In questo, particolarmente, noi ricordiamo l'ufficio dei Discepoli, i quali, oggi, celebrano la loro festa particolare. (…)

Il Discepolo ha una missione simile a quella di San Giuseppe; il suo lavoro non è un lavoro materiale soltanto, perché ci sono tre specie di lavori: il lavoro intellettuale, il lavoro morale e il lavoro manuale.

Il Discepolo è persona intelligente e se non è intelligente, non ha vocazione. Intelligenza è capire la sua missione, perché rimanga contento nella vita, soddisfatto, e possa apprezzare quello che compie.
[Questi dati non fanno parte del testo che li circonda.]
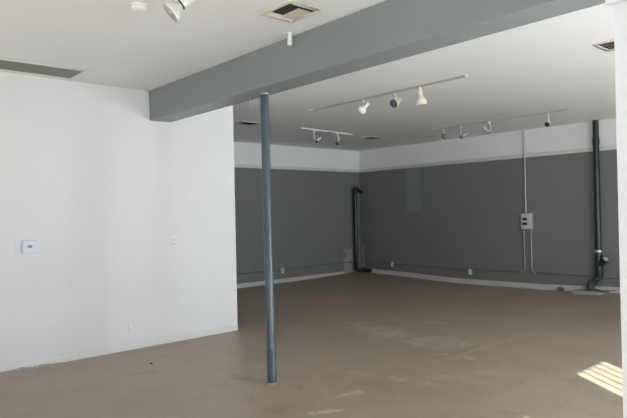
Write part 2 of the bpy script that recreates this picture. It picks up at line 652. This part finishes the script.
# square supply register
x0, x1, y0, y1 = -3.405, -3.045, 2.515, 2.850
v = thing('ceiling_register', 'square cream air register in the ceiling in front of the beam', 'vent', ((x0 + x1) / 2, (y0 + y1) / 2, H))
obj('frame', frame_bm(x0, x1, y0, y1, 0.045, H - .016, H), M_ventcream, v, bevel=0.004)
a0, a1, c0, c1 = x0 + .045, x1 - .045, y0 + .045, y1 - .045
obj('duct_shade_plate', bx(a0, a1, c0, c1, H - .004, H - .001), M_dark, v, smooth=False)  # dark plate painted for the shade inside the duct
bm = bmesh.new()
for i in range(5):      # blades over the far half
    yy = c0 + .14 + i * 0.029
    add_box(bm, a0 + .012, a1 - .045, -0.013, 0.013, -0.001, 0.001, mat=Matrix.Translation((0, yy, H - .010)) @ Matrix.Rotation(math.radians(-22), 4, 'X'))
obj('blades', bm, M_beige, v, smooth=False)
bm = bmesh.new()
add_box(bm, -0.020, 0.020, c0, c1, -0.001, 0.001, mat=Matrix.Translation((a0 + .018, 0, H - .012)) @ Matrix.Rotation(math.radians(-18), 4, 'Y'))
obj('side_vane', bm, M_ventcream, v, smooth=False)


def small_register(cx, cy, sx, sy, label, dark=True):
    v = thing('ceiling_register', label, 'vent', (cx, cy, H))
    obj('frame', frame_bm(cx - sx / 2, cx + sx / 2, cy - sy / 2, cy + sy / 2, 0.035, H - .014, H), M_ventcream, v, bevel=0.003)
    obj('duct_shade_plate', bx(cx - sx / 2 + .035, cx + sx / 2 - .035, cy - sy / 2 + .035, cy + sy / 2 - .035, H - .004, H - .001), M_dark, v, smooth=False)  # near-black sheet in place of the shaded duct depth
    bm = bmesh.new()
    for i in range(4):
        yy = cy - sy / 2 + .075 + (sy - .15) * i / 3
        add_box(bm, cx - sx / 2 + .037, cx + sx / 2 - .037, -0.014, 0.014, -0.001, 0.001, mat=Matrix.Translation((0, yy, H - .012)) @ Matrix.Rotation(math.radians(30), 4, 'X'))
    obj('blades', bm, M_beige if not dark else M_grille, v, smooth=False)


small_register(-7.72, 5.44, 0.30, 0.36, 'dark slotted air register in the ceiling beyond the white wall end')
small_register(-7.89, 8.62, 0.32, 0.36, 'dark slotted air register in the ceiling near the far corner')
small_register(-2.02, 5.58, 0.36, 0.34, 'cream louvred air register in the ceiling beside the white jamb', False)

# smoke detector
v = thing('smoke_detector', 'round white smoke detector on the ceiling at the top edge', 'detector', (-3.80, 1.775, H))
bm = bmesh.new(); add_lathe(bm, [(0, 0.060), (0.012, 0.060), (0.014, 0.052)], (-3.80, 1.775, H), (0, 0, -1), 32); obj('mounting_plate', bm, M_lightplastic, v)
bm = bmesh.new(); add_lathe(bm, [(0.014, 0.053), (0.03, 0.055), (0.040, 0.047), (0.044, 0.03), (0.045, 0.004)], (-3.80, 1.775, H), (0, 0, -1), 32); obj('sensor_cover', bm, M_lightplastic, v)

# little cylinder hanging by the beam
sx_, sy_ = -3.632, 3.005
v = thing('ceiling_sensor', 'small white cylinder hanging from the ceiling in front of the beam', 'sensor', (sx_, sy_, H))
bm = bmesh.new(); add_lathe(bm, [(0, 0.026), (0.006, 0.026)], (sx_, sy_, H), (0, 0, -1), 24); obj('mounting_plate', bm, M_lightplastic, v)
bm = bmesh.new(); add_lathe(bm, [(0.006, 0.018), (0.05, 0.018), (0.052, 0.020), (0.105, 0.020)], (sx_, sy_, H), (0, 0, -1), 24); obj('tube', bm, M_lightplastic, v)
bm = bmesh.new(); add_lathe(bm, [(0.105, 0.017), (0.118, 0.016)], (sx_, sy_, H), (0, 0, -1), 24); obj('end_cap', bm, M_grille, v)


# ------------------------------------------------------------------ track lighting
RIGHT, UP, TOW = Vector((r0.x, r0.y, 0)), Vector((0, 0, 1)), Vector((math.sin(YAW), -math.cos(YAW), 0))


def V(r, u, t):
    return (RIGHT * r + UP * u + TOW * t).normalized()


def track(label, p, q, feed, group, mat=None):
    p, q = Vector((*p, H)), Vector((*q, H))
    d = (q - p).normalized(); s = d.cross(UP)
    v = thing('lighting_track', label, 'track', p, group)
    ang = math.atan2(d.y, d.x)
    M_ = Matrix.Translation(p) @ Matrix.Rotation(ang, 4, 'Z')
    L = (q - p).length
    bm = bmesh.new()
    add_box(bm, 0, L, -0.017, -0.006, -0.018, 0, mat=M_)
    add_box(bm, 0, L, 0.006, 0.017, -0.018, 0, mat=M_)
    add_box(bm, 0, L, -0.006, 0.006, -0.006, 0, mat=M_)
    obj('rail', bm, mat or M_track, v, smooth=False)
    for x in (0, L):
        bm = bmesh.new(); add_box(bm, x - .012, x + .012, -0.020, 0.020, -0.0185, 0, mat=M_)
        obj('end_cap', bm, M_lightplastic, v, bevel=0.003)
    if feed is not None:
        bm = bmesh.new()
        add_lathe(bm, [(0, 0.062), (0.008, 0.062), (0.015, 0.045), (0.018, 0.020)], M_ @ Vector((feed, 0, 0)), (0, 0, -1), 28)
        obj('feed_canopy', bm, M_lightplastic, v)
    return v


track('long white lighting track just behind the beam holding three lamps', (-6.27, 5.53), (-3.60, 5.50), 0.06, 'lighting tracks on the ceiling')
track('short white lighting track over the far left grey wall holding two lamps', (-7.62, 6.53), (-7.74, 7.90), 0.72, 'lighting tracks on the ceiling', M_lightplastic)  # whiter rail material paints in the window light falling on this track
track('long lighting track near the long grey wall holding four lamps', (-6.46, 8.73), (-3.91, 8.70), 0.05, 'lighting tracks on the ceiling')


def spot(label, mount, arm, dirv, neck=(0.018, 0.075), head='bell', R_=0.05, dome=0.007, body=M_lightplastic, face=M_glassface, back=0.05, armmat=None, group='track lamps', hl=0.075, arm_r=0.0065, side=0):
    """lamp: adapter on the track, arm, lampholder and reflector bulb aimed along dirv from the arm's foot."""
    mnt = Vector((*mount, H - 0.019))
    v = thing('track_lamp', label, 'lamp', mnt, group)
    bm = bmesh.new(); add_lathe(bm, [(0, 0.016), (0.022, 0.016), (0.030, 0.011)], mnt, (0, 0, -1), 16)
    obj('track_adapter', bm, M_lightplastic, v)
    foot = mnt + Vector(arm)
    bm = bmesh.new()
    mid = (mnt + foot) / 2 + RIGHT * side
    pts = [mnt.lerp(foot, 0.0)] + [mnt * (1 - s) ** 2 + mid * 2 * s * (1 - s) + foot * s * s for s in (0.2, .4, .6, .8, 1)]
    add_tube(bm, pts, arm_r, 10)
    obj('arm', bm, armmat or M_lightplastic, v)
    nr, nl = neck
    d = dirv
    bm = bmesh.new()
    add_lathe(bm, [(-back, nr * .9), (-back + .004, nr), (nl - back - .01, nr), (nl - back, nr * 1.08)], foot, d, 22)
    obj('lampholder', bm, body, v)
    s0 = nl - back
    bm = bmesh.new()
    if head == 'bell':
        add_lathe(bm, [(s0, nr * 1.05), (s0 + hl * .10, nr * 1.25), (s0 + hl * .32, R_ * .84), (s0 + hl * .55, R_ * .98), (s0 + hl * .8, R_), (s0 + hl, R_ * .96), (s0 + hl - .006, R_ * .90)], foot, d, 28)
        obj('shade', bm, body, v)
        bm = bmesh.new(); add_lathe(bm, [(s0 + hl - .008, R_ * .93), (s0 + hl + dome * .45, R_ * .80), (s0 + hl + dome * .9, R_ * .4), (s0 + hl + dome, 0.001)], foot, d, 28)
        obj('bulb_face', bm, face, v)
    else:   # bare reflector bulb
        add_lathe(bm, [(s0 - .004, nr * .75), (s0 + hl * .25, nr * .9), (s0 + hl * .75, R_ * .92), (s0 + hl * .85, R_), (s0 + hl, R_ * .98)], foot, d, 30)
        obj('reflector', bm, body if head == 'par' else M_chrome, v)
        bm = bmesh.new(); add_lathe(bm, [(s0 + hl, R_ * .95), (s0 + hl + .006, R_ * .80), (s0 + hl + .010, R_ * .4), (s0 + hl + .011, 0.001)], foot, d, 30)
        obj('bulb_face', bm, face, v)
    return v


# three on the near track
spot('white track lamp aimed left, first from the left behind the beam', (-5.20, 5.53), (0.02, 0.02, -0.085), V(-.62, -.62, -.25), (0.027, 0.085), 'bell', 0.064, hl=0.070, back=0.075, face=M_lightplastic, dome=.030)
spot('white track lamp with dark glass face, middle of three behind the beam', (-4.64, 5.52), (0.02, 0.02, -0.105), V(-.62, -.45, .55), (0.027, 0.08), 'bell', 0.062, body=M_cream, face=M_darkglass, back=0.075, hl=0.08, arm_r=0.010)
spot('cream track lamp hanging straight down, right of three behind the beam', (-4.245, 5.51), (0, 0, -0.06), V(.10, -1, .05), (0.032, 0.09), 'bell', 0.066, body=M_cream, face=M_cream, hl=0.09, back=0.03)
# two on the short far track
spot('small lamp on long curved arm, left one on the short far track', (-7.655, 6.86), (0.0, 0.03, -0.20), V(-.6, -.5, .5), (0.020, 0.09), 'par', 0.040, body=M_lightplastic, face=M_dark, back=0.13, side=-0.03, hl=0.03, arm_r=0.009)
spot('small chrome lamp, right one on the short far track', (-7.71, 7.49), (0, 0.02, -0.13), V(-.35, -.85, .35), (0.018, 0.08), 'chrome', 0.042, face=M_chrome, hl=0.06, back=0.06)
# four on the far track
spot('round dark lamp, first from the left on the far track', (-6.20, 8.72), (0, 0, -0.13), V(-.15, -.25, 1), (0.022, 0.07), 'chrome', 0.060, face=M_smoke, hl=0.07, back=0.07, armmat=M_lightplastic)
spot('small lamp with long white neck, second from left on the far track', (-5.83, 8.72), (0, 0, -0.19), V(-.8, -.45, .3), (0.017, 0.11), 'chrome', 0.038, face=M_chrome, hl=0.05, back=0.15)
spot('tilted lamp in curved yoke, third from left on the far track', (-5.27, 8.71), (0, 0.0, -0.19), V(.55, -.8, .25), (0.022, 0.10), 'par', 0.046, face=M_darkglass, hl=0.04, back=0.15, side=0.06, arm_r=0.009, body=M_cream)
spot('single lamp on its own, rightmost on the far track', (-4.23, 8.71), (0, 0, -0.15), V(-.55, -.40, .65), (0.020, 0.08), 'par', 0.042, body=M_lightplastic, face=M_dark, hl=0.05, back=0.05, arm_r=0.010)
# near lamp at the top edge, on its own short track above the frame
d = V(-.74, -.62, .20)
face_c = Vector((-3.130, 1.655, 2.760))
foot = face_c - d * 0.075
mnt = Vector((foot.x + .005, foot.y - .01, H - 0.001))
v = thing('lighting_track', 'white lighting track on the ceiling above the near reflector lamp', 'track', (mnt.x - .2, mnt.y, H), 'lighting tracks on the ceiling')
bm = bmesh.new(); add_box(bm, mnt.x - .06, mnt.x + 2.2, mnt.y - .017, mnt.y + .017, H - .018, H); obj('rail', bm, M_track, v, smooth=False)
v = thing('track_lamp', 'white reflector lamp with ribbed glass face, nearest the camera at top edge', 'lamp', mnt - Vector((0, 0, .018)), 'track lamps')
bm = bmesh.new(); add_lathe(bm, [(0, 0.02), (0.03, 0.02)], mnt - Vector((0, 0, .018)), (0, 0, -1), 16); obj('track_adapter', bm, M_lightplastic, v)
bm = bmesh.new(); add_tube(bm, [mnt - Vector((0, 0, .03)), foot + Vector((0, 0, .05)), foot + d * 0.03 - Vector((0, 0, 0.0))], 0.013, 12); obj('arm', bm, M_lightplastic, v)
bm = bmesh.new(); add_lathe(bm, [(-0.15, 0.027), (-0.145, 0.029), (-0.022, 0.029), (-0.02, 0.031)], foot, d, 28); obj('lampholder', bm, M_lightplastic, v)
bm = bmesh.new(); add_lathe(bm, [(-0.02, 0.031), (-0.014, 0.032), (-0.012, 0.026)], foot, d, 28); obj('gap_shade_ring', bm, M_dark, v)  # dark ring painted for the shaded gap between bulb neck and holder
bm = bmesh.new(); add_lathe(bm, [(-0.014, 0.022), (0.015, 0.030), (0.040, 0.062), (0.052, 0.071), (0.068, 0.073), (0.070, 0.068)], foot, d, 36); obj('reflector', bm, M_lightplastic, v)
bm = bmesh.new(); add_lathe(bm, [(0.070, 0.068), (0.066, 0.056), (0.070, 0.045), (0.068, 0.02), (0.075, 0.012), (0.076, 0.001)], foot, d, 36); obj('bulb_face', bm, M_glassface, v)


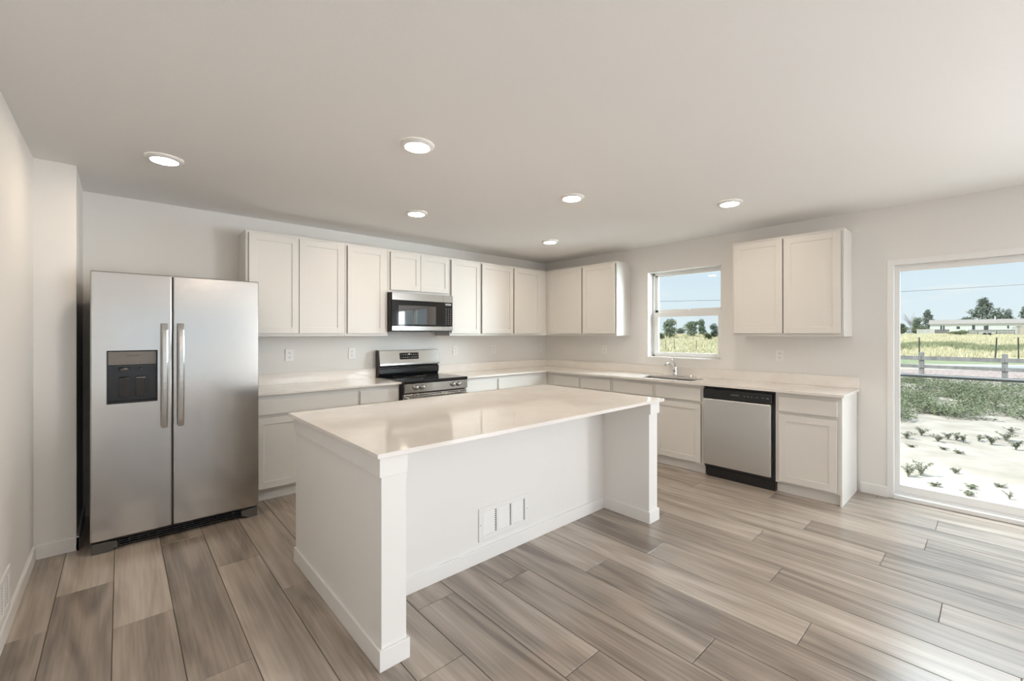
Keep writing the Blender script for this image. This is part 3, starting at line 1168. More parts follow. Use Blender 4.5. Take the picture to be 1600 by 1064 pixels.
for xx in (-2.588, -2.518, -2.142, -2.072):
    b = MB()
    b.lathe([(0.0245, 0.0), (0.0245, 0.006), (0.020, 0.008), (0.019, 0.030), (0.016, 0.033), (0.002, 0.033)], (xx, -0.6622, 0.832), 'y', 24)
    b.box(xx - 0.004, xx + 0.004, -0.690, -0.700, 0.814, 0.850, 0.002)
    b.build('burner_knob', M['steel_sink'], kp, True)
b = MB()
b.box(GX0 + 0.006, GX1 - 0.002, -0.6105, -0.648, 0.245, 0.766, 0.004)
od = b.build('oven_door', M['steel_fine'], rg)
b = MB()
for k, (xa, xb) in enumerate(((-2.69, -2.60), (-2.575, -2.56), (-2.53, -2.43), (-2.41, -2.27), (-2.24, -2.225), (-2.20, -2.06), (-2.035, -1.97))):
    b.box(xa, xb, -0.6485, -0.6495, 0.748, 0.756)
b.build('door_vents', M['slot'], od)
b = MB()
b.box(GX0 + 0.07, GX1 - 0.07, -0.6485, -0.650, 0.34, 0.66, 0.0005)
b.build('oven_window', M['blackglass'], od)
b = MB()
b.tube([(GX0 + 0.025, -0.700, 0.722), (GX1 - 0.02, -0.700, 0.722)], 0.0145, 16)
b.box(GX0 + 0.03, GX0 + 0.06, -0.6485, -0.700, 0.711, 0.733, 0.003)
b.box(GX1 - 0.06, GX1 - 0.03, -0.6485, -0.700, 0.711, 0.733, 0.003)
b.build('oven_handle', M['steel_fine'], od, False)
b = MB()
b.box(GX0 + 0.006, GX1 - 0.002, -0.6105, -0.645, 0.075, 0.236, 0.004)
b.build('storage_drawer', M['steel_fine'], rg)
for xx in (GX0 + 0.06, GX1 - 0.06):
    for yy in (-0.1, -0.55):
        b = MB()
        b.lathe([(0.02, 0.0), (0.02, 0.008), (0.012, 0.010), (0.012, 0.0195)], (xx, yy, 0), 'z', 12)
        b.build('leveling_foot', M['dark'], rg)

# ------------------------------------------------------------------ microwave
UX0, UX1, UF = -2.7145, -1.9625, -0.400
UZ0, UZ1 = 1.408, 1.806
mw = thing('microwave_oven', ((UX0 + UX1) / 2, -0.2, UZ0), 'over-the-range microwave with steel trim and a black glass door', 'microwave')
b = MB()
b.box(UX0, UX1 + 0.012, -0.003, -0.372, UZ0 - 0.012, UZ1, 0.002)
b.build('microwave_body', M['dark'], mw)
XS = -2.090
b = MB()
b.box(UX0 + 0.001, XS - 0.001, -0.3725, UF + 0.003, UZ0, UZ1, 0.002)
md = b.build('microwave_door', M['blackglass'], mw)
b = MB()
b.box(UX0 + 0.002, XS - 0.0015, UF + 0.0028, UF - 0.002, UZ1 - 0.078, UZ1 - 0.001, 0.001)
b.build('steel_trim', M['steel_fine'], md)
b = MB()
b.box(UX0 + 0.002, XS - 0.0015, UF + 0.0028, UF - 0.002, UZ0 + 0.001, UZ0 + 0.046, 0.001)
b.build('steel_trim', M['steel_fine'], md)
b = MB()
b.box(UX0 + 0.075, XS - 0.095, UF + 0.0026, UF + 0.0016, UZ0 + 0.066, UZ1 - 0.132)
b.build('door_window', M['window_tint'], md)
b = MB()
b.box(XS, UX1, -0.3725, UF + 0.003, UZ0, UZ1, 0.002)
mc = b.build('control_panel', M['blackglass'], mw)
b = MB()
b.box(XS + 0.0005, UX1, UF + 0.0028, UF - 0.002, UZ1 - 0.078, UZ1 - 0.001, 0.001)
b.build('steel_trim', M['steel_fine'], mc)
b = MB()
b.box(XS + 0.0005, UX1, UF + 0.0028, UF - 0.002, UZ0 + 0.001, UZ0 + 0.046, 0.001)
b.build('steel_trim', M['steel_fine'], mc)
b = MB()
for r_i in range(9):
    for c_i in range(3):
        xx = XS + 0.035 + c_i * 0.030
        zz = UZ0 + 0.075 + r_i * 0.021
        b.box(xx, xx + 0.010, UF + 0.0026, UF + 0.0014, zz, zz + 0.0045)
b.box(XS + 0.03, UX1 - 0.02, UF + 0.0026, UF + 0.0018, UZ1 - 0.112, UZ1 - 0.090)
b.build('keypad_marks', M['print'], mc)

# ------------------------------------------------------------------ dishwasher
DW0, DW1 = 2.6660, 3.2870
dw = thing('dishwasher', (-0.3, -2.976, 0), 'stainless dishwasher with a black control strip under the sink-wall worktop', 'dishwasher')
b = MB()
RIGHT.bx(b, DW0, DW1, 0.02, 0.550, 0.085, 0.866)
b.build('dishwasher_body', M['dark'], dw)
b = MB()
RIGHT.bx(b, DW0 + 0.004, DW1 - 0.026, 0.5505, 0.592, 0.118, 0.752, 0.006)
b.build('dishwasher_door', M['steel_dw'], dw)
b = MB()
RIGHT.bx(b, DW0 + 0.003, DW1 - 0.016, 0.5505, 0.594, 0.756, 0.846, 0.006)
cpd = b.build('control_panel', M['gloss_black'], dw)
b = MB()
RIGHT.bx(b, DW0 + 0.03, DW1, 0.45, 0.560, 0.0, 0.0845, 0.002)
b.build('toe_panel', M['gloss_black'], dw)
text('brand_lettering', 'FRIGIDAIRE', 0.0145, (-0.5952, -2.963, 0.806), (PI / 2, 0, -PI / 2), M['print'], cpd)
b = MB()
for u in (3.04, 3.07, 3.10, 3.145, 3.19, 3.225):
    RIGHT.bx(b, u, u + (0.012 if u < 3.2 else 0.022), 0.594, 0.5946, 0.803, 0.807)
b.build('control_marks', M['print'], cpd)


# ------------------------------------------------------------------ outlets
def outlet(side, u, z, label):
    o = thing('wall_outlet', side.pt(u, 0, z), label, 'outlet', 'white wall outlets')
    b = MB()
    side.bx(b, u - 0.036, u + 0.036, 0.0004, 0.0062, z - 0.058, z + 0.058, 0.002)
    b.build('cover_plate', M['plastic_white'], o)
    for dz in (-0.0205, 0.0205):
        b = MB()
        side.bx(b, u - 0.017, u + 0.017, 0.0064, 0.0076, z + dz - 0.0145, z + dz + 0.0145, 0.0005)
        rc = b.build('receptacle', M['plastic_white'], o)
        b = MB()
        for du in (-0.0065, 0.0065):
            side.bx(b, u + du - 0.0014, u + du + 0.0014, 0.0077, 0.0080, z + dz - 0.001, z + dz + 0.009)
        side.bx(b, u - 0.0028, u + 0.0028, 0.0077, 0.0080, z + dz - 0.0105, z + dz - 0.0055)
        b.build('plug_slots', M['slot'], rc)
    b = MB()
    p = side.pt(u, 0.0064, z)
    b.lathe([(0.003, 0), (0.003, 0.0012), (0.001, 0.0016)], p, 'y' if side.k == 'back' else 'x', 10)
    b.build('plate_screw', M['plastic_white'], o)


outlet(BACK, -3.584, 1.166, 'white wall outlet beside the refrigerator')
outlet(BACK, -2.974, 1.166, 'white wall outlet just left of the range backguard')
outlet(BACK, -1.650, 1.164, 'white wall outlet just right of the range')
outlet(BACK, -1.025, 1.166, 'white wall outlet midway between the range and the room corner')
outlet(BACK, -0.118, 1.166, 'white wall outlet on the range wall closest to the corner')
outlet(RIGHT, 1.082, 1.166, 'white wall outlet on the sink wall left of the window')
outlet(RIGHT, 3.157, 1.160, 'white wall outlet right of the sink window, above the dishwasher')


# ------------------------------------------------------------------ recessed ceiling lamps
def downlight(x, y, label):
    o = thing('ceiling_downlight', (x, y, H), label, 'ceiling light', 'round recessed ceiling lights')
    b = MB()
    b.lathe([(0.096, -0.0004), (0.095, -0.005), (0.086, -0.012), (0.073, -0.017), (0.068, -0.0165), (0.068, -0.004)], (x, y, H), 'z', 40, cap=False)
    b.build('trim_ring', M['plastic_white'], o, True)
    b = MB()
    b.lathe([(0.0678, -0.005), (0.0675, -0.017), (0.05, -0.0195), (0.02, -0.0205), (0.001, -0.0207)], (x, y, H), 'z', 32)
    b.build('lens', M['lens'], o, True)
    return o


lamps = [((-4.598, -1.175), 'round ceiling light nearest the fridge'),
         ((-3.551, -2.379), 'round ceiling light directly over the near left end of the island'),
         ((-2.179, -2.354), 'round ceiling light over the right end of the island'),
         ((-2.858, -1.150), 'round ceiling light in front of the range wall cabinets, above the range aisle'),
         ((-1.117, -1.134), 'round ceiling light closest to the room corner'),
         ((-1.118, -3.122), 'round ceiling light in front of the wall cabinet beside the patio door')]
first = downlight(*lamps[0][0], lamps[0][1])
for (xy, lb) in lamps[1:]:
    copy_thing(first, (xy[0], xy[1], H), lb)
copy_thing(first, (-3.6, -6.0, H), 'unseen round ceiling light added for fill behind the camera, the one closer to the island')  # this and the next are extra unseen downlights added to brighten the room
copy_thing(first, (-3.6, -8.1, H), 'unseen round ceiling light added for fill behind the camera, the one closer to the rear window')

# ================================================================== outdoors
VX, VY = Vector((0.6697, 0.7426)), Vector((0.7426, -0.6697))      # camera view axis and its sideways axis, used to place the outdoors
VO = Vector((-4.80, -4.56))  # camera position in plan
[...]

E il Discepolo compie un lavoro che non è il lavoro di una tipografia soltanto, è un lavoro di corredenzione, come era il lavoro di san Giuseppe.

San Giuseppe, dopo Maria, fu il primo collaboratore della Redenzione.

Ed ecco che se dobbiamo seminare la verità e insegnare i mezzi di grazia, e additare le vie della giustizia e della santità, occorre l'unione tra il Sacerdote e il Discepolo, si completano.

San Giuseppe non avrebbe avuto la sua grande missione, se non fosse stato il padre putativo di Gesù. Il valore della sua missione, dipende da questo: che egli era il Padre putativo e rappresentava il Padre celeste nella sacra Famiglia.

Ed ecco la sua dignità. Tutta la dignità, diciamo apostolica, del Discepolo sta nell'unione con il Sacerdote. E il Sacerdote unito al Discepolo formano assieme, assieme, indissolubilmente uniti, quella missione che è affidata alla Pia Società San Paolo dalla Chiesa: dare la verità al mondo, dare i mezzi di grazia, indicare le vie della pace e della giustizia e soprattutto della salvezza.

Mirabile unione! Se si dimentica questo principio fondamentale, allora appaiono gli scontenti.

Non ha da gloriarsi l'uno, il Discepolo, e non ha da gloriarsi il Sacerdote. Sono uniti. L'uno ha bisogno dell'altro (…)».

Secondo il Beato Giacomo Alberione San Giuseppe è quindi un modello per le famiglie, anche quelle religiose, per superiori e sacerdoti, per i discepoli del Divin Maestro, un esempio d'integralità, un maestro di cooperazione e unità da cui dipende il frutto dell’apostolato. Non è certo un'esagerazione affermare che può insegnarci ancora molto anche nel campo della comunicazione e della sinodalità.